Рассматривать сталинскую эпоху как эпоху преступную есть грубое смешение понятий. Понятие преступности есть понятие юридическое или моральное, но не историческое и не социологическое. Оно по самому своему смыслу неприменимо к историческим эпохам, к обществам, к целым народам. Сталинская эпоха была трагической и страшной эпохой. В ней совершались бесчисленные преступления. Но сама она как целое не была преступлением. И не является преступным общество, сложившееся в эту эпоху, каким бы плохим оно ни казалось с чьей-то точки зрения. Трагичность сталинской эпохи состояла в том, что в тех исторических условиях сталинизм был закономерным продуктом великой революции и единственным способом для нового общества выжить и отстоять право на существование.

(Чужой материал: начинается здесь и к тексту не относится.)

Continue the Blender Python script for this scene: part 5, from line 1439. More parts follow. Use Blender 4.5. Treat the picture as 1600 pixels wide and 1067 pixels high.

Трагичность сталинской эпохи состояла в том, что она похоронила надежды на идеологический земной рай, построив этот рай на самом деле. Она обнажила страшную сущность многовековой мечты человечества.
Понять историческую эпоху такого масштаба, как сталинская, — это значит понять сущность того нового общественного организма, который созревал в ней. Для этого ее надо брать как нечто единое целое и рассматривать объективно. Но именно это, казалось бы, простое и естественное требование понимания не соблюдается. Во всех сочинениях на эту тему, с которыми мне приходилось иметь дело, обычно выделяется какой-то один аспект исторического процесса, раздувается сверх всякой меры и изображается с тем или иным пристрастием. Целостность и сложность процесса исчезает, получается односторонне ложная его картина. Поверхностное и чисто фактологическое описание скрывает суть эпохи. Все то, что происходило в массе населения, т.е. основной поток истории, вообще не принимается во внимание или затрагивается лишь в ничтожной мере и как нечто второстепенное. Потому сталинизм представляется как всего лишь обман и насилие, тогда как в основе своей он был добровольным творчеством многомиллионных масс людей, лишь организуемых в единый поток посредством обмана и насилия среди прочих средств.